With flame spraying, you are using the heat that is generated from the combustion of a mixture of oxygen and a fuel gas, commonly oxy/propane or oxy/acetylene. This gas mixture is ignited to produce a flame that heats the consumable, either a wire or powder. The molten material is atomised and sprayed to build up a coating layer. Propane gas is most commonly used for spraying low melting point materials such as zinc, aluminium and their alloys at high throughput rates. Propane can also be used to spray bronzes, coppers, Babbitt, nickel, tin/zinc and some steels, although optimum throughput rates may not be achieved with these materials. The Metallisation MK73 system uses propane gas.

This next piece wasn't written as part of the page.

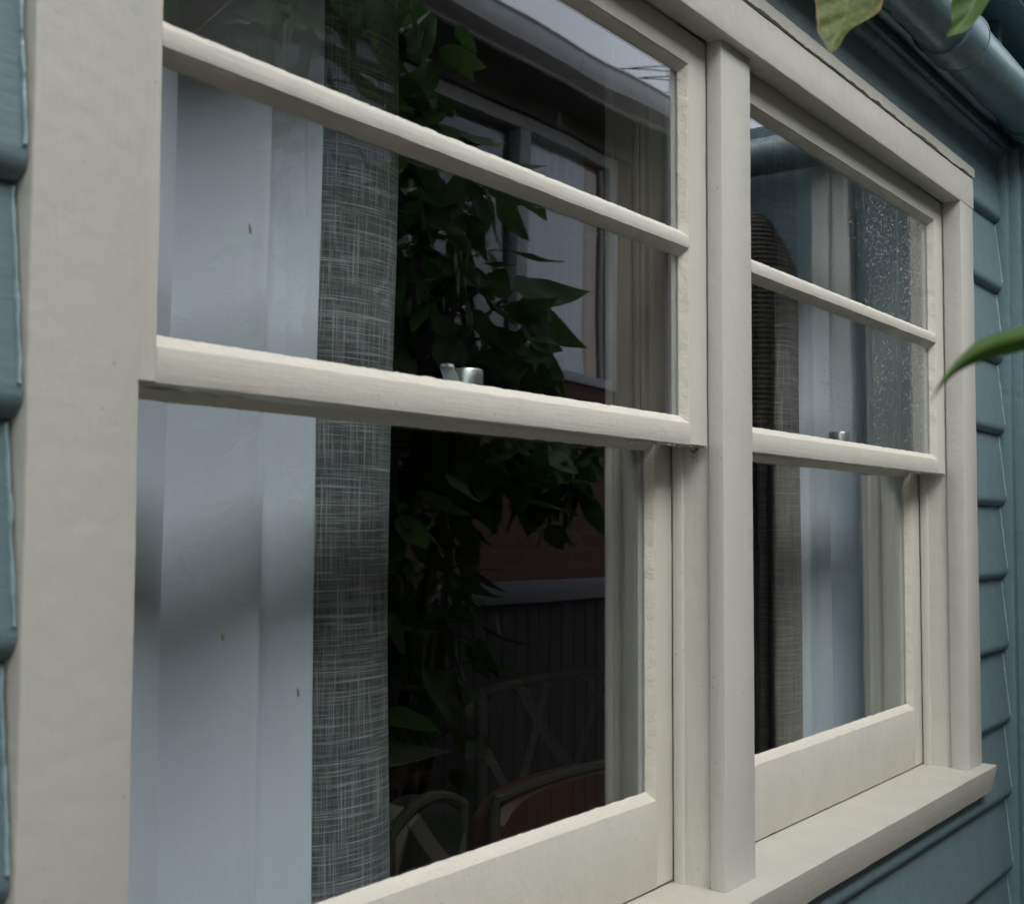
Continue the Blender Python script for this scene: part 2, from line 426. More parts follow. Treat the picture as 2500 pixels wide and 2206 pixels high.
# inner wall round the opening, room behind it
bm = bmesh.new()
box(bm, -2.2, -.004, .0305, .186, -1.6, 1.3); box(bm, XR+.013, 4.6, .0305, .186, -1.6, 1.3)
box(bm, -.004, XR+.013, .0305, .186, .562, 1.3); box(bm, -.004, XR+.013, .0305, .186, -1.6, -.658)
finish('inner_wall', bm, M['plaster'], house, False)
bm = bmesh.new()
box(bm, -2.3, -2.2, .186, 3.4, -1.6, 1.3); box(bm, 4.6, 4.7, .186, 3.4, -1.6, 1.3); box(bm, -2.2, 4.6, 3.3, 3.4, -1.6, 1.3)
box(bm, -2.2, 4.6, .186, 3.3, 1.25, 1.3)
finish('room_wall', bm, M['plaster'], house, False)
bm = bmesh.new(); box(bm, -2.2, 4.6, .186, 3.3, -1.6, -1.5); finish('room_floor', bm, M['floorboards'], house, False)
# roof over the eave so that it is a building from the side too
bm = bmesh.new()
vs = [bm.verts.new(p) for p in ((-2.7, -.16, .89), (4.8, -.16, .89), (4.8, 3.5, 2.2), (-2.7, 3.5, 2.2), (-2.7, -.16, .93), (4.8, -.16, .93), (4.8, 3.5, 2.24), (-2.7, 3.5, 2.24))]
for f in ((0, 1, 2, 3), (4, 5, 6, 7), (0, 1, 5, 4), (2, 3, 7, 6), (1, 2, 6, 5), (0, 3, 7, 4)): bm.faces.new([vs[i] for i in f])
finish('roof', bm, M['tile'], house, False)

# ================================================================ the double sash window
win = empty('sash_window')
tag(win, 'cream painted double sash window with central post, multi-pane upper sashes and sloping sill', 'window')
# casings; left one stands close to the lens
board_obj('casing', M['cream_face'], win, -.0889, 0, 0, .0355, -.6035, ZH+.0008, r=.0022, amp=.0006, fr=9)
board_obj('casing', M['cream_face'], win, XR, XR+CW, 0, .0355, -.6035, ZH+.0008, r=.0022, amp=.0006, seed=5)
bm = bmesh.new()                                                       # head casing, mitred look at the corners
board(bm, -.0889, XR+CW+.0006, -.0012, .0355, ZH, .5765, r=.0022, amp=.0006, seed=9)
finish('head_casing', bm, M['cream_x_smooth'], win)
# mitre scratch line at the right corner
bm = bmesh.new()
tube(bm, [(XR+.001+(CW-.002)*t, -.0014+.0002*math.sin(t*40), ZH+.0015+.061*t) for t in [k/24 for k in range(25)]], .0005, 5)
finish('mitre_joint', bm, M['caulk'], win)
# cap strip over the head casing with an irregular dark gap below it
bm = bmesh.new()
def capprof(x):
    g = .0034+.0042*noise.noise(Vector((x*7, 2, 0)))+.0034*noise.noise(Vector((x*26, 5, 0)))+.0016*noise.noise(Vector((x*90, 9, 0)))
    t = .0008*noise.noise(Vector((x*60, 1, 0)))
    z0 = .5765+max(.0005, g); z1 = .5975+t
    return [(-.0030+t, z0), (-.0042, z1), (.012, z1+.002), (.012, z0+.0015)]
sweep(bm, capprof, 'x', -.092, XR+CW+.004, .004, .0003, 40, 2)
finish('cap_strip', bm, M['cream_x_smooth'], win)
board_obj('cap_gap_shade', M['dark_gap'], win, -.085, XR+CW, .006, .012, .5755, .588, r=.0005)  # dark strip added behind the gap to hold its shade
# sill: slopes down to the outside
bm = bmesh.new()
SS = .035
def sillz(y): return -.6023+SS*y
prof = [(.19, sillz(.19)), (-.0215, sillz(-.0215)), (-.0237, sillz(-.0237)-.0012), (-.0240, sillz(-.02)-.004), (-.0130, -.6555), (-.0105, -.6570), (.02, -.655), (.19, -.657)]
sweep(bm, prof, 'x', -.115, 2.102, .012, .0006, 12, 4)
finish('sill', bm, M['cream_sill'], win)
# centre post (mullion)
board_obj('mullion', M['cream_face'], win, M1, M2, YM, .0365, sillz(.02)+.0002, ZH+.010, r=.0018, amp=.0004, seed=21)
# frame linings: jambs (both windows), head lining, parting beads, inner stops
def jambface(xa, xb, seed):
    bm = bmesh.new(); board(bm, xa, xb, .0362, .185, -.63, ZH+.045, r=.001, amp=.0003, seed=seed); finish('jamb', bm, M['cream_v'], win)
jambface(-.004, -.0025, 1); jambface(XR+.0065, XR+.012, 2)
bm = bmesh.new(); board(bm, M1+.0065, M2-.0065, .0367, .185, -.63, ZH+.045, r=.001, seed=3); finish('jamb', bm, M['cream_v'], win)
bm = bmesh.new(); board(bm, -.004, XR+.012, .0362, .186, ZH+.046, ZH+.06, r=.001, seed=4); finish('head_lining', bm, M['cream_x'], win)
for xa, xb, s in ((-.0025, .008, 1), (M1-.0035, M1+.007, 2), (M2-.007, M2+.0035, 3), (XR-.0035, XR+.007, 4)):
    board_obj('parting_bead', M['cream_v'], win, xa, xb, .0735, .0885, sillz(.08)-.001, ZH+.045, r=.0022, amp=.0004, seed=s)
for xa, xb, s in ((-.0025, .010, 1), (M1-.0055, M1+.007, 2), (M2-.007, M2+.0055, 3), (XR-.0055, XR+.007, 4)):
    bm = bmesh.new()
    if xa < .5 or 1.02 < xb < 1.1: pr = [(xa, .1275), (xb, .1275), (xb, .134), (xb-.003, .138), (xb-.003, .144), (xb-.006, .150), (xa, .1505)]
    else: pr = [(xb, .1275), (xa, .1275), (xa, .134), (xa+.003, .138), (xa+.003, .144), (xa+.006, .150), (xb, .1505)]
    sweep(bm, pr, 'z', -.60, ZH+.045, .03, .0003, 20, s); finish('inner_stop', bm, M['cream_v'], win)
for xa, xb, s in ((-.09, -.006, 1), (M1+.010, M2-.010, 3), (XR+.016, XR+.1, 2)):
    board_obj('inner_architrave', M['cream_v'], win, xa, xb, .187, .202, -.66, ZH+.12, r=.004, seed=s)
bm = bmesh.new(); board(bm, -.1, XR+.1, .187, .26, -.657, -.637, r=.006); finish('inner_sill', bm, M['cream_x'], win)

ga = [0]
def sash(name, x0, x1, z0, z1, y0, y1, ox0, ox1, panes, label, seed):
    """x0..z1 outer size; ox0/ox1 glass opening edges; panes = list of (z0, z1) openings; bars between them"""
    s = empty(name); s.parent = win; s['label'] = label
    s_st = [(x0, ox0), (ox1, x1)]
    for k, (a, b) in enumerate(s_st):
        board_obj('stile', M['cream_v'], s, a, b, y0, y1, z0+.0012, z1-.001, r=.0012, amp=.0005, fr=30, seed=seed+k)
    zs = sorted(panes)
    edges = [(z0, zs[0][0])]
    for a, b in zip(zs[:-1], zs[1:]): edges.append((a[1], b[0]))
    edges.append((zs[-1][1], z1))
    for k, (a, b) in enumerate(edges):
        nm = 'rail' if k in (0, len(edges)-1) else 'glazing_bar'
        e = .0006 if nm == 'rail' else .0004
        board_obj(nm, M['cream_x_smooth' if name == 'lower_sash' else 'cream_x'], s, ox0-.0006, ox1+.0006, y0-e, y1-.002, a, b, r=.0013, amp=.0006, fr=34, seed=seed+10+k)
    yg = y0+.0135; dp = .0098
    for (a, b) in zs:
        # painted putty bevels round the pane
        bm = bmesh.new()
        def wv(t, q): return .0011*noise.noise(Vector((t*48+q, seed, 0)))+.0007*noise.noise(Vector((t*150+q, seed, 2)))
        n = int((ox1-ox0)/.006)
        for zz, sg, q in ((a, 1, 0), (b, -1, 7)):
            sweep(bm, lambda x, zz=zz, sg=sg, q=q: [(y0+.0006, zz-sg*.0009), (y0+.0012, zz+sg*.0006), (yg-.0005, zz+sg*(dp+wv(x, q))), (yg+.006, zz+sg*(dp*.6)), (yg+.006, zz-sg*.0009)], 'x', ox0-.0002, ox1+.0002, .005, .0002, 60, q)
        for xx, sg, q in ((ox0, 1, 3), (ox1, -1, 5)):
            sweep(bm, lambda z, xx=xx, sg=sg, q=q: [(xx-sg*.0009, y0+.0006), (xx+sg*.0006, y0+.0012), (xx+sg*(dp*.62+wv(z, q)), yg-.0005), (xx+sg*(dp*.4), yg+.006), (xx-sg*.0009, yg+.006)], 'z', a-.0002, b+.0002, .005, .0002, 60, q)
        finish('putty', bm, M['putty'], s)
        bm = bmesh.new(); box(bm, ox0-.003, ox1+.003, yg, yg+.0020, a-.003, b+.003)
        finish('glass_pane', bm, M['glass_low' if name == 'lower_sash' else 'glass'], s, False)
        # inner glazing rebate edges seen through the glass
        bm = bmesh.new()
        sweep(bm, [(ox1-.006, yg+.0045), (ox1-.0085, yg+.008), (ox1-.003, y1-.003), (ox1+.0005, y1-.0035), (ox1+.0005, yg+.0045)], 'z', a, b, .03, .0002, 20)
        sweep(bm, [(ox0+.006, yg+.0045), (ox0+.0085, yg+.008), (ox0+.003, y1-.003), (ox0-.0005, y1-.0035), (ox0-.0005, yg+.0045)], 'z', a, b, .03, .0002, 20)
        finish('inner_rebate', bm, M['lead'], s)
    return s
UP = [(0, .2268), (.2424, .4703)]; ZT = .5134
G = .0011
sash('upper_sash', .0010, M1-G, -.0281, ZT, YU, .0725, .0450, .9045, UP, 'upper sash of the nearer window, three metal-edged panes split by one bar', 1)
sash('upper_sash', M2+G, XR-G, -.0281, ZT, YU, .0725, 1.092, 1.9495, UP, 'upper sash of the farther window, spotted with rain drops', 2)
LO = [(-.4852, -.024)]
sash('lower_sash', .0010, M1-.0012, ZSB+.0006, .008, YL, .1245, .0450, .9085, LO, 'lower sash of the nearer window', 3)
sash('lower_sash', M2+.0012, XR-.0026, ZSB+.0006, .008, YL, .1245, 1.092, 1.9490, LO, 'lower sash of the farther window', 4)
# catches on the meeting rails
def catch(x, y, flip):
    c = empty('sash_catch'); c.parent = win
    bm = bmesh.new()
    n = 40; prof = [(.0, .0085), (.0185, .0085), (.0185, .033), (.0178, .0345), (.0162, .0350), (.0162, .031), (.0, .030)]
    rings = []
    for r_, z in prof: rings.append([bm.verts.new((x+max(r_, .0001)*math.cos(2*PI*k/n), y+max(r_, .0001)*math.sin(2*PI*k/n), z)) for k in range(n)])
    for i in range(len(prof)-1):
        for k in range(n): bm.faces.new((rings[i][k], rings[i][(k+1) % n], rings[i+1][(k+1) % n], rings[i+1][k]))
    finish('catch_drum', bm, M['metal'], c)
    bm = bmesh.new()
    if flip: line = [(-.018, .016), (-.034, .012), (-.052, .010), (-.070, .013), (-.086, .014), (-.094, .012)]; hw_ = [.007, .006, .006, .008, .009, .004]; th = .0055
    else: line = [(-.016, .0115), (-.021, .013), (-.026, .019), (-.029, .027), (-.034, .033), (-.037, .0345)]; hw_ = [.008, .009, .010, .010, .009, .005]; th = .0032
    rows = [[bm.verts.new((x+px_, y+q*h_, pz_+k_)) for q, k_ in ((-1, 0), (1, 0), (1, th), (-1, th))] for (px_, pz_), h_ in zip(line, hw_)]
    for a, b in zip(rows[:-1], rows[1:]):
        for i in range(4): bm.faces.new((a[i], a[(i+1) % 4], b[(i+1) % 4], b[i]))
    bm.faces.new(rows[0]); bm.faces.new(rows[-1][::-1])
    finish('catch_lever', bm, M['metal'], c)
board_obj('catch_plate', M['metal'], win, .488, .556, .092, .122, .0082, .0105, r=.0008, amp=0); board_obj('catch_plate', M['metal'], win, 1.53, 1.652, .092, .122, .0082, .0105, r=.0008, amp=0)
catch(.521, .108, False); catch(1.617, .108, True)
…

Acetylene gas is most commonly used for spraying higher melting point materials such as varying grades of steel, nichrome and molybdenum. When spraying with acetylene, parameters can be easily changed that will give different coating properties. For example, molybdenum coatings can be applied as either a soft, strongly adherent bond coating or as a harder top coating, just by changing the ratio’s of gas to oxygen. Similarly, some decorative coatings of copper and bronzes can have their final colour appearance influenced by the spray parameters. As with propane gas, acetylene gas systems can also spray the lower melting point materials of zinc, aluminium and their alloys, but again, not necessarily at their optimum conditions. The Metallisation MK61 system uses acetylene gas. 

As a general principle, the throughput rate of the spray system is linked to the wire diameter, for example, a 1.6mm wire will spray considerably slower than a 4.76mm wire.

Typical applications can be broken down into two different categories – anti-corrosion and engineering coatings.

Anti-corrosion coatings are applied to generally protect steelwork from a corrosive atmosphere with the most commonly sprayed materials being zinc, aluminium and their alloys. Common application examples include the spraying of steel bridges, in-situ pipework in petrochemical refineries, street furniture and vehicle chassis’.

Engineering coatings cover a much wider range of applications where the coating could, for example, provide a wear protection surface, a thermal barrier coating or an electrically conductive path. Common applications include spraying steels to build up worn or mis-machined areas on a variety of components, conductive heater elements on carbon fibre wing edges and hard molybdenum coatings on selector forks.

Flame spray systems are commonly manually operated but it is possible to semi-automate or fully-automate the process if required. Capital costs of flame spraying are typically lower than arc spraying but the running costs are typically higher. The amount of material that can be sprayed by the flame spray process is limited by the size of wire and the material being sprayed.